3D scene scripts
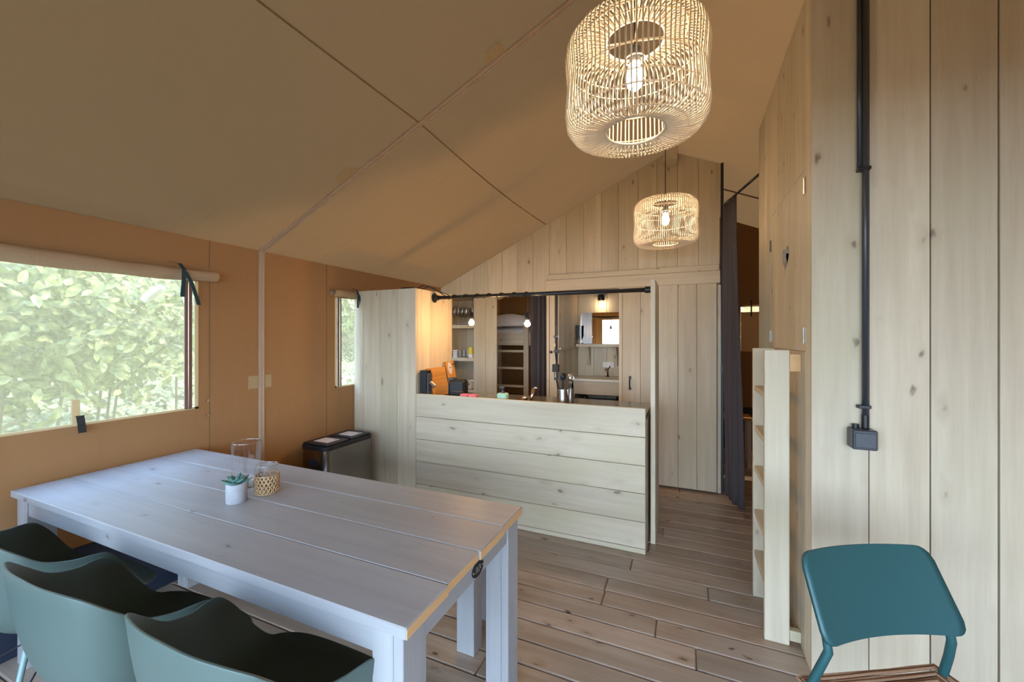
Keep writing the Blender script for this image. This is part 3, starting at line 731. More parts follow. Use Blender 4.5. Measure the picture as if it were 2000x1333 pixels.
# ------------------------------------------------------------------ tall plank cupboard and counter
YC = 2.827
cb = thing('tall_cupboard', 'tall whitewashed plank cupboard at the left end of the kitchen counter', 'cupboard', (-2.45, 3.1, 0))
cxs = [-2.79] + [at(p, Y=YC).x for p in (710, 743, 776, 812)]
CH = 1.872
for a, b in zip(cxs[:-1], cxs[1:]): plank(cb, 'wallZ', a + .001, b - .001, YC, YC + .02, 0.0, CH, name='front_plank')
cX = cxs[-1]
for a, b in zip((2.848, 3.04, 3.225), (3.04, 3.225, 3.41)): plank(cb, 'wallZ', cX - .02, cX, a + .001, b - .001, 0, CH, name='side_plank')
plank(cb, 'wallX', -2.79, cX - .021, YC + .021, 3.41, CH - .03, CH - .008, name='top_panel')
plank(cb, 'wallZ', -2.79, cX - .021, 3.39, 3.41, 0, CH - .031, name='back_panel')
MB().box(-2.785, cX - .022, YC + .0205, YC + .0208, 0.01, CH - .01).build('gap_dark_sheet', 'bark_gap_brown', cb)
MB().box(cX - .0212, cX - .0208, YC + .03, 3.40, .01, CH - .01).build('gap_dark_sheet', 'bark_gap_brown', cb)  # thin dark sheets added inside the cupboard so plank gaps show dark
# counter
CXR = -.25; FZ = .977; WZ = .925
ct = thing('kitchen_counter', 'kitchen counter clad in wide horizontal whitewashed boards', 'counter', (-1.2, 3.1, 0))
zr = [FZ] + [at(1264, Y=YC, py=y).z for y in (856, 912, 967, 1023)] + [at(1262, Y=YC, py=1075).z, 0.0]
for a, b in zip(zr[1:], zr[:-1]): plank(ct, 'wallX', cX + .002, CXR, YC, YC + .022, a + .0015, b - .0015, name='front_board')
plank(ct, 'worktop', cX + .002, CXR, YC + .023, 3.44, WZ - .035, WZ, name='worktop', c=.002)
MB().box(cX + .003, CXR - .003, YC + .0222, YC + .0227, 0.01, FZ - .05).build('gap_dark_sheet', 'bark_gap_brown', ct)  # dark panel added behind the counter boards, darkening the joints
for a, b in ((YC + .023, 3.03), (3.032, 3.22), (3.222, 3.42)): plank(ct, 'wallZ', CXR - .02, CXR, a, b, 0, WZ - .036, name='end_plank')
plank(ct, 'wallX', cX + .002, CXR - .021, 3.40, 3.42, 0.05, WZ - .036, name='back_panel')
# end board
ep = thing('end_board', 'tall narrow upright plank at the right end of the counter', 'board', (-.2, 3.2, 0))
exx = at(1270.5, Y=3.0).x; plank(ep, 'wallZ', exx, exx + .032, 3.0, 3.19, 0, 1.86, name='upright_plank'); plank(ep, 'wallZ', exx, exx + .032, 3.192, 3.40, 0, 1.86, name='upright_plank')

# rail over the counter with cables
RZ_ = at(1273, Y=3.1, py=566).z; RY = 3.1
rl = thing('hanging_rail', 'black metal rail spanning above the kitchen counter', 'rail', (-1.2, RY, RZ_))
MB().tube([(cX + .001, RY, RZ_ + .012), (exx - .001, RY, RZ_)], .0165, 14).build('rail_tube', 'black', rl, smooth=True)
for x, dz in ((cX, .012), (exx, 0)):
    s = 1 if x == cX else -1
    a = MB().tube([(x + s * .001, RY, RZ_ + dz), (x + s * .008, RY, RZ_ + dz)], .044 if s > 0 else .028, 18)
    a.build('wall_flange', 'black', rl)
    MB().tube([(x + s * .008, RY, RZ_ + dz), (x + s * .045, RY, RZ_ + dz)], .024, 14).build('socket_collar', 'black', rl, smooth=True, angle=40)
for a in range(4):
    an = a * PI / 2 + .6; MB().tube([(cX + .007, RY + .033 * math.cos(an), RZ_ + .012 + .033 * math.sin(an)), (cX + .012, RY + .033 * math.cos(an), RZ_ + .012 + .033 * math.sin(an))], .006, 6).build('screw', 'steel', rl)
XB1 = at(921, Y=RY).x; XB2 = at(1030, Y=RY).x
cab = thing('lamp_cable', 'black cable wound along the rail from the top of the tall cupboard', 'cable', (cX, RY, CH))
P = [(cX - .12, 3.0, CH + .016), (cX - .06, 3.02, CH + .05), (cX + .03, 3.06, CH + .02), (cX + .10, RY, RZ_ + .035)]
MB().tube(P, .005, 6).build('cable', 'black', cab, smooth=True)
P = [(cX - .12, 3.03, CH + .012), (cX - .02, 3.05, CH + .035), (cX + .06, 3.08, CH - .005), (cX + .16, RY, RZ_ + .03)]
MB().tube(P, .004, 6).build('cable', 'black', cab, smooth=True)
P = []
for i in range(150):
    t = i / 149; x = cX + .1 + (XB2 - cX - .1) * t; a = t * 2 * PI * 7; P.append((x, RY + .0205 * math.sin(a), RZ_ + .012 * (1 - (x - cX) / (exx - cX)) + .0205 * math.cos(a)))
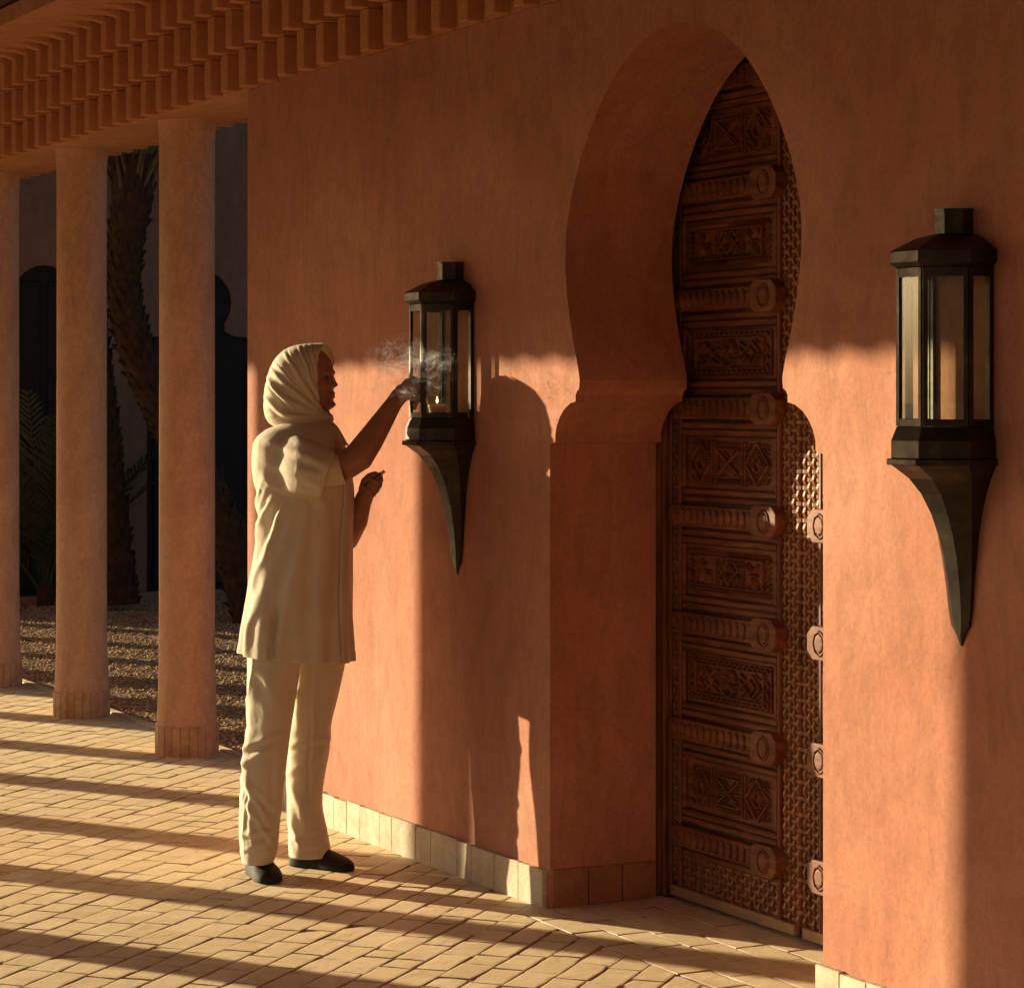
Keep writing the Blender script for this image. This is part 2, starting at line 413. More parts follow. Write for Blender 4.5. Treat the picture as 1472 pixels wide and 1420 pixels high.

* SET PROBLEM
Exclude the pictures and transcribe all of the entries exactly.

* COMPLETE RESPONSE
Keep writing the Blender script for this image. This is part 3, starting at line 731. More parts follow. Use Blender 4.5. Measure the picture as if it were 2000x1333 pixels.
# ------------------------------------------------------------------ tall plank cupboard and counter
YC = 2.827
cb = thing('tall_cupboard', 'tall whitewashed plank cupboard at the left end of the kitchen counter', 'cupboard', (-2.45, 3.1, 0))
cxs = [-2.79] + [at(p, Y=YC).x for p in (710, 743, 776, 812)]
CH = 1.872
for a, b in zip(cxs[:-1], cxs[1:]): plank(cb, 'wallZ', a + .001, b - .001, YC, YC + .02, 0.0, CH, name='front_plank')
cX = cxs[-1]
for a, b in zip((2.848, 3.04, 3.225), (3.04, 3.225, 3.41)): plank(cb, 'wallZ', cX - .02, cX, a + .001, b - .001, 0, CH, name='side_plank')
plank(cb, 'wallX', -2.79, cX - .021, YC + .021, 3.41, CH - .03, CH - .008, name='top_panel')
plank(cb, 'wallZ', -2.79, cX - .021, 3.39, 3.41, 0, CH - .031, name='back_panel')
MB().box(-2.785, cX - .022, YC + .0205, YC + .0208, 0.01, CH - .01).build('gap_dark_sheet', 'bark_gap_brown', cb)
MB().box(cX - .0212, cX - .0208, YC + .03, 3.40, .01, CH - .01).build('gap_dark_sheet', 'bark_gap_brown', cb)  # thin dark sheets added inside the cupboard so plank gaps show dark
# counter
CXR = -.25; FZ = .977; WZ = .925
ct = thing('kitchen_counter', 'kitchen counter clad in wide horizontal whitewashed boards', 'counter', (-1.2, 3.1, 0))
zr = [FZ] + [at(1264, Y=YC, py=y).z for y in (856, 912, 967, 1023)] + [at(1262, Y=YC, py=1075).z, 0.0]
for a, b in zip(zr[1:], zr[:-1]): plank(ct, 'wallX', cX + .002, CXR, YC, YC + .022, a + .0015, b - .0015, name='front_board')
plank(ct, 'worktop', cX + .002, CXR, YC + .023, 3.44, WZ - .035, WZ, name='worktop', c=.002)
MB().box(cX + .003, CXR - .003, YC + .0222, YC + .0227, 0.01, FZ - .05).build('gap_dark_sheet', 'bark_gap_brown', ct)  # dark panel added behind the counter boards, darkening the joints
for a, b in ((YC + .023, 3.03), (3.032, 3.22), (3.222, 3.42)): plank(ct, 'wallZ', CXR - .02, CXR, a, b, 0, WZ - .036, name='end_plank')
plank(ct, 'wallX', cX + .002, CXR - .021, 3.40, 3.42, 0.05, WZ - .036, name='back_panel')
# end board
ep = thing('end_board', 'tall narrow upright plank at the right end of the counter', 'board', (-.2, 3.2, 0))
exx = at(1270.5, Y=3.0).x; plank(ep, 'wallZ', exx, exx + .032, 3.0, 3.19, 0, 1.86, name='upright_plank'); plank(ep, 'wallZ', exx, exx + .032, 3.192, 3.40, 0, 1.86, name='upright_plank')

# rail over the counter with cables
RZ_ = at(1273, Y=3.1, py=566).z; RY = 3.1
rl = thing('hanging_rail', 'black metal rail spanning above the kitchen counter', 'rail', (-1.2, RY, RZ_))
MB().tube([(cX + .001, RY, RZ_ + .012), (exx - .001, RY, RZ_)], .0165, 14).build('rail_tube', 'black', rl, smooth=True)
for x, dz in ((cX, .012), (exx, 0)):
    s = 1 if x == cX else -1
    a = MB().tube([(x + s * .001, RY, RZ_ + dz), (x + s * .008, RY, RZ_ + dz)], .044 if s > 0 else .028, 18)
    a.build('wall_flange', 'black', rl)
    MB().tube([(x + s * .008, RY, RZ_ + dz), (x + s * .045, RY, RZ_ + dz)], .024, 14).build('socket_collar', 'black', rl, smooth=True, angle=40)
for a in range(4):
    an = a * PI / 2 + .6; MB().tube([(cX + .007, RY + .033 * math.cos(an), RZ_ + .012 + .033 * math.sin(an)), (cX + .012, RY + .033 * math.cos(an), RZ_ + .012 + .033 * math.sin(an))], .006, 6).build('screw', 'steel', rl)
XB1 = at(921, Y=RY).x; XB2 = at(1030, Y=RY).x
cab = thing('lamp_cable', 'black cable wound along the rail from the top of the tall cupboard', 'cable', (cX, RY, CH))
P = [(cX - .12, 3.0, CH + .016), (cX - .06, 3.02, CH + .05), (cX + .03, 3.06, CH + .02), (cX + .10, RY, RZ_ + .035)]
MB().tube(P, .005, 6).build('cable', 'black', cab, smooth=True)
P = [(cX - .12, 3.03, CH + .012), (cX - .02, 3.05, CH + .035), (cX + .06, 3.08, CH - .005), (cX + .16, RY, RZ_ + .03)]
MB().tube(P, .004, 6).build('cable', 'black', cab, smooth=True)
P = []
for i in range(150):
    t = i / 149; x = cX + .1 + (XB2 - cX - .1) * t; a = t * 2 * PI * 7; P.append((x, RY + .0205 * math.sin(a), RZ_ + .012 * (1 - (x - cX) / (exx - cX)) + .0205 * math.cos(a)))
Keep writing the Blender script for this image. This is part 2, starting at line 413. More parts follow. Write for Blender 4.5. Treat the picture as 1472 pixels wide and 1420 pixels high.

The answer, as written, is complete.